What you will do: Pick out each line containing the string "False".

Given material:
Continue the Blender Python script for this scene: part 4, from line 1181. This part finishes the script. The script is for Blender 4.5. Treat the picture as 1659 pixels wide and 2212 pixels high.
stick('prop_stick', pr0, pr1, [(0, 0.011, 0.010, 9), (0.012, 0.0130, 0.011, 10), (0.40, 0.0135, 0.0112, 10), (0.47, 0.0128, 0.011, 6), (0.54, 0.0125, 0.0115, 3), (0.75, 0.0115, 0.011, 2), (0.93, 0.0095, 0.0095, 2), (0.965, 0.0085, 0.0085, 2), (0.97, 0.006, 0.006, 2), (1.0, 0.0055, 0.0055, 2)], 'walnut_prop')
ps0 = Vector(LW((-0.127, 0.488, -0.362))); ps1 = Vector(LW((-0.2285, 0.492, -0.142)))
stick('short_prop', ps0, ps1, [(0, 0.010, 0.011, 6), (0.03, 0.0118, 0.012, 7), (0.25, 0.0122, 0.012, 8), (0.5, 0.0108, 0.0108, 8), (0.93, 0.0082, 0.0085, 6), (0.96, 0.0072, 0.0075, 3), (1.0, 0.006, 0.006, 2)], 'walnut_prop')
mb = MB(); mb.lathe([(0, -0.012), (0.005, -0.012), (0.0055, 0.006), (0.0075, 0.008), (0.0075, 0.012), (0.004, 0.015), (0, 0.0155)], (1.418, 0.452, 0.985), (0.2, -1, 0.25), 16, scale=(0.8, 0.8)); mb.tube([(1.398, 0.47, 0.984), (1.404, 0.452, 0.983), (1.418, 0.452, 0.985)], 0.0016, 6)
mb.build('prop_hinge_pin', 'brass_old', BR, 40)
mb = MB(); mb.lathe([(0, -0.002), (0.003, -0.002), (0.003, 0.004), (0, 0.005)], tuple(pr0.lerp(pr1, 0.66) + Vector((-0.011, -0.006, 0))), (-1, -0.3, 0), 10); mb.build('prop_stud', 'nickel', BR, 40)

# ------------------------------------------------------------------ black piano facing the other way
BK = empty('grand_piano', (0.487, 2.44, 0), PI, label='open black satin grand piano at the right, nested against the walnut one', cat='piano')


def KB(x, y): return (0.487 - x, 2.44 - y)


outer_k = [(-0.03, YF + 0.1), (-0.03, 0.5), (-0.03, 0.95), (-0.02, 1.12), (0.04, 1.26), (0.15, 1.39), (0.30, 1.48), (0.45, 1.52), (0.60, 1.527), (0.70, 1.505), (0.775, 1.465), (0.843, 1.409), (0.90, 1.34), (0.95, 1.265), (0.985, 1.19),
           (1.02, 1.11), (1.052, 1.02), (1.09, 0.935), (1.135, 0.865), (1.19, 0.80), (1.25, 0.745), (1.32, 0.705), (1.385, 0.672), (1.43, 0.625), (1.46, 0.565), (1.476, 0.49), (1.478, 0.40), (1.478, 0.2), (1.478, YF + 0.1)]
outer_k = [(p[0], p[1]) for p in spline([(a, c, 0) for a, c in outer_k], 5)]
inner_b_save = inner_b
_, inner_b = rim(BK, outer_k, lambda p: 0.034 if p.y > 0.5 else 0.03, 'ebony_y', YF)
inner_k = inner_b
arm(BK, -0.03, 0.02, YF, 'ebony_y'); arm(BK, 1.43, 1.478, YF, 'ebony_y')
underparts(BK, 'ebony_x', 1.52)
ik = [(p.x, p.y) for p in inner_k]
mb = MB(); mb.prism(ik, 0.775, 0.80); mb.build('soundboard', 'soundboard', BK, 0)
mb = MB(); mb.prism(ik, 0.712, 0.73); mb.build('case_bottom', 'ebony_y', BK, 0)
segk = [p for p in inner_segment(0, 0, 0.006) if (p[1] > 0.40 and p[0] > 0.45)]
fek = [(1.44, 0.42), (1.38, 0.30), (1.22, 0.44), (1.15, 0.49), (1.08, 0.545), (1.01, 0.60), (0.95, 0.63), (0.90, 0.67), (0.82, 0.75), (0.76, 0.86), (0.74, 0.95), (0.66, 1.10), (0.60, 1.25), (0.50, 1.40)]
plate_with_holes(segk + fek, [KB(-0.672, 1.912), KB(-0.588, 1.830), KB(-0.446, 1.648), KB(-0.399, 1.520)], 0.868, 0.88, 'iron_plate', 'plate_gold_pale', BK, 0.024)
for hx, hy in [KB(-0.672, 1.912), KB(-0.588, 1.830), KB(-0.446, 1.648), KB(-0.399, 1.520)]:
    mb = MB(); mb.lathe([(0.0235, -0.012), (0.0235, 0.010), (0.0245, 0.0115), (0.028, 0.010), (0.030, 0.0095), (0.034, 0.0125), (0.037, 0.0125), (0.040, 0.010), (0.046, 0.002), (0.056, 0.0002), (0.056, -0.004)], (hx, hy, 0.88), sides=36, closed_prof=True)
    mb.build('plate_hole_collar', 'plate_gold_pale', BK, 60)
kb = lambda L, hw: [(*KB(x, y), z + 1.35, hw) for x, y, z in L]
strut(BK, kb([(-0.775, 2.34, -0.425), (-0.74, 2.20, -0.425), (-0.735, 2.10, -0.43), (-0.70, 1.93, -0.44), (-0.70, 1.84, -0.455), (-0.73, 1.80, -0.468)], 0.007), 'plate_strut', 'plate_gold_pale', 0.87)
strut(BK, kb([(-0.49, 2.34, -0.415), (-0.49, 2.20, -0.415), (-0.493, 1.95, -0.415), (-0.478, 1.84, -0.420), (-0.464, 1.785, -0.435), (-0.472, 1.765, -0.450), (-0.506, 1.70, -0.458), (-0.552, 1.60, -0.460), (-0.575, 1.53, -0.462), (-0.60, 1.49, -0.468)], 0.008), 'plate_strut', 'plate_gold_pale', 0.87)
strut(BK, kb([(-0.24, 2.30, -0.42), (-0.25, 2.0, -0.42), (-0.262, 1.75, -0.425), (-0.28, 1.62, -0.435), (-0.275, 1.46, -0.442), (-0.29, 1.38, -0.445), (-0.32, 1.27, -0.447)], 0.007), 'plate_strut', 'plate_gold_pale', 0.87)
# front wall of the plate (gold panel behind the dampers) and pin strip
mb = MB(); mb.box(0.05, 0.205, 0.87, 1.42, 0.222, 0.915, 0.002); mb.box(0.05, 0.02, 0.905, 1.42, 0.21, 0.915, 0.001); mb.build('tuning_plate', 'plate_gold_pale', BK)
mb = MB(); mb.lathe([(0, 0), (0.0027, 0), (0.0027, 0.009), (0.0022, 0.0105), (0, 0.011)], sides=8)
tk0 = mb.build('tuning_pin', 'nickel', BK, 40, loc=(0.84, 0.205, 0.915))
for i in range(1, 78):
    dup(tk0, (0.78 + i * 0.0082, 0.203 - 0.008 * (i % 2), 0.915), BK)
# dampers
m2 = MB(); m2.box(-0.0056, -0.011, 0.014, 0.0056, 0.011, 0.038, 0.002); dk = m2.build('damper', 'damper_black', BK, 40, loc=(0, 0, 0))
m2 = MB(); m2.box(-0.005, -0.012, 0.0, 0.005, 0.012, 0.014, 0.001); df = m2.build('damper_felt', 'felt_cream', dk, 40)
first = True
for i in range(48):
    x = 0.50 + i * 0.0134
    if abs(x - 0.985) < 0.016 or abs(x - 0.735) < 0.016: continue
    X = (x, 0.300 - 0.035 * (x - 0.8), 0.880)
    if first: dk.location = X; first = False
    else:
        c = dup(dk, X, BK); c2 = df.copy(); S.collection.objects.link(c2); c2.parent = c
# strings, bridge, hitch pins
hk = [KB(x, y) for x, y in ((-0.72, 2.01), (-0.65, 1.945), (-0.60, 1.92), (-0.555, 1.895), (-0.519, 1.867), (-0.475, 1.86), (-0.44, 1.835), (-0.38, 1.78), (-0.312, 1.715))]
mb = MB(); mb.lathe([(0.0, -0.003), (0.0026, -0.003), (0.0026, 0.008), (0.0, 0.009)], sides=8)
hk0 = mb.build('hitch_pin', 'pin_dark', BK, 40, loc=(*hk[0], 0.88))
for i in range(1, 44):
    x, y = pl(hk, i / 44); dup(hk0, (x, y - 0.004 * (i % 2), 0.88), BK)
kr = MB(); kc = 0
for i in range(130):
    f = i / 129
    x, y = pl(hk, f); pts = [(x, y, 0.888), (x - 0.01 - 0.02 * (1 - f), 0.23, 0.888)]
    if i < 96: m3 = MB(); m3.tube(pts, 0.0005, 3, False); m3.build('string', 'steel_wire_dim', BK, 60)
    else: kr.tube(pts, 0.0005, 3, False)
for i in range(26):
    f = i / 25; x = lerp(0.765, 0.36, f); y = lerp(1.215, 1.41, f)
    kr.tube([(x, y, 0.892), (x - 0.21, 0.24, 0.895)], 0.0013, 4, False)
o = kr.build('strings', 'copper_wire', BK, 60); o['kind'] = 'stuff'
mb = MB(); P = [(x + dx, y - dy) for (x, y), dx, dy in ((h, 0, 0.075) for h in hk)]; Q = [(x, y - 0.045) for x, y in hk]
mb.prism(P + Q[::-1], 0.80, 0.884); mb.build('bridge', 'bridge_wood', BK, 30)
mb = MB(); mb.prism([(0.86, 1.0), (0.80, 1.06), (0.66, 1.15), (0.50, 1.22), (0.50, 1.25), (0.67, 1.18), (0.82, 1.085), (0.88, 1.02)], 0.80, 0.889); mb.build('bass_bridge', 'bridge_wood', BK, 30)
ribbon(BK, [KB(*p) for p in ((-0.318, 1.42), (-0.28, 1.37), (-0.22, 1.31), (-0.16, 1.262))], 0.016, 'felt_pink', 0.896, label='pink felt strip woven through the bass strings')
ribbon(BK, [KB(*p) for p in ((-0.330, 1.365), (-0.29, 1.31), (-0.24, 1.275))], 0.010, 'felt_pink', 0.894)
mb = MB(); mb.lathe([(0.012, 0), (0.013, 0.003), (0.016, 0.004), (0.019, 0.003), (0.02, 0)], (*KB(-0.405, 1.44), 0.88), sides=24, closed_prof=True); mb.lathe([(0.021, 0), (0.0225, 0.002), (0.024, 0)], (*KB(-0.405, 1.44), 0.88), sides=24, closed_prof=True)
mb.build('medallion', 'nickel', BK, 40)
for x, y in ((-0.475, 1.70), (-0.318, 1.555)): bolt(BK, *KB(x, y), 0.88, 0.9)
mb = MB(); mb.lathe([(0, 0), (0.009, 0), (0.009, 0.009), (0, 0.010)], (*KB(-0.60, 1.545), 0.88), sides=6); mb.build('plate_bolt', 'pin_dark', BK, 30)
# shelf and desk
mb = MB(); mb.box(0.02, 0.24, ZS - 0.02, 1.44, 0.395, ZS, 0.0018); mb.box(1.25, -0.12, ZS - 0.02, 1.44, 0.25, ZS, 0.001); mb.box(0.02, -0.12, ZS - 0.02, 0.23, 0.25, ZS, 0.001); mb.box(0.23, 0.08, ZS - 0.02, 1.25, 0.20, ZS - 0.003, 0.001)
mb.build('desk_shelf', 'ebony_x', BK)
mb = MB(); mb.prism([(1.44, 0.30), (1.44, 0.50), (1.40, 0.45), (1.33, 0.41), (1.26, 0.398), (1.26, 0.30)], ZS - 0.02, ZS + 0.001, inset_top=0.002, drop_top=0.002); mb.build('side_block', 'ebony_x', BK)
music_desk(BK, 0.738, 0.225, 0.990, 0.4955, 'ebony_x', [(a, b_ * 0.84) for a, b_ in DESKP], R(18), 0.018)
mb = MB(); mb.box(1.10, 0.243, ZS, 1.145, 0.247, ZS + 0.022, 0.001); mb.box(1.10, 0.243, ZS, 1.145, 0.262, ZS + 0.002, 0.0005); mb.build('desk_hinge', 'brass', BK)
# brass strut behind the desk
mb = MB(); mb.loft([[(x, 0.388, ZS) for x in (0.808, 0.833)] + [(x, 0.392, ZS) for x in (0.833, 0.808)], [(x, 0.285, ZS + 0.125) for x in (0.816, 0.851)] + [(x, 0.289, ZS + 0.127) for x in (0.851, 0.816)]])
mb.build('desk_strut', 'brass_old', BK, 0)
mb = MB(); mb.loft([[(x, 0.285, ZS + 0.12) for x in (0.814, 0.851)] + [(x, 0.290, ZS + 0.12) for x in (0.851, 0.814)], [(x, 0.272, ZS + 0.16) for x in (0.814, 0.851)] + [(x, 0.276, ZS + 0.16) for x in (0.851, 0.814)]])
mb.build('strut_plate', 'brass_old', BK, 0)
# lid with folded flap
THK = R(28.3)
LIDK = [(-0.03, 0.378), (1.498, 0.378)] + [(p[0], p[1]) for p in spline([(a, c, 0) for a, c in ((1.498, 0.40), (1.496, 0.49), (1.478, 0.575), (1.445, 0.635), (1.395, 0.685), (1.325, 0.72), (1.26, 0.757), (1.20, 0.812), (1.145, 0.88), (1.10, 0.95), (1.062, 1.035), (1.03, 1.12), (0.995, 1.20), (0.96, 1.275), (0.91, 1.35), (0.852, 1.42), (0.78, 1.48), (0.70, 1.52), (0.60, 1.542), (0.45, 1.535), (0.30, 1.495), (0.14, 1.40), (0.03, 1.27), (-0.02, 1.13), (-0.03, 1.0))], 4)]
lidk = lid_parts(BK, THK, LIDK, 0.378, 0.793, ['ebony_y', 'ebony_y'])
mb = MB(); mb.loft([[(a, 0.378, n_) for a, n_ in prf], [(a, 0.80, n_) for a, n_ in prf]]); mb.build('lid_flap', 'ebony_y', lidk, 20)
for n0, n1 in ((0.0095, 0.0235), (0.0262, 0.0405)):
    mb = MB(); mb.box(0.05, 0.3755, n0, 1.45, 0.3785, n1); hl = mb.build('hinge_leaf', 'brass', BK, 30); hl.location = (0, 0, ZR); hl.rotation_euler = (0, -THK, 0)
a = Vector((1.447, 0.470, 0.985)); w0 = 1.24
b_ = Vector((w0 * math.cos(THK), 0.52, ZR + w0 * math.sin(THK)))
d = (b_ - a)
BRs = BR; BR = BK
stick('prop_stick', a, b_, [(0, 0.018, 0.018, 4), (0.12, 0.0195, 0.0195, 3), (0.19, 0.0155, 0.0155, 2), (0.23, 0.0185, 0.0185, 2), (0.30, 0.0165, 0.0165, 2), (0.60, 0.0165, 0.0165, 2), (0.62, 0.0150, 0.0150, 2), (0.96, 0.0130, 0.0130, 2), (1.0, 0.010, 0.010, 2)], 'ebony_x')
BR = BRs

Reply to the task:
    if first: dk.location = X; first = False
    if i < 96: m3 = MB(); m3.tube(pts, 0.0005, 3, False); m3.build('string', 'steel_wire_dim', BK, 60)
    else: kr.tube(pts, 0.0005, 3, False)
    kr.tube([(x, y, 0.892), (x - 0.21, 0.24, 0.895)], 0.0013, 4, False)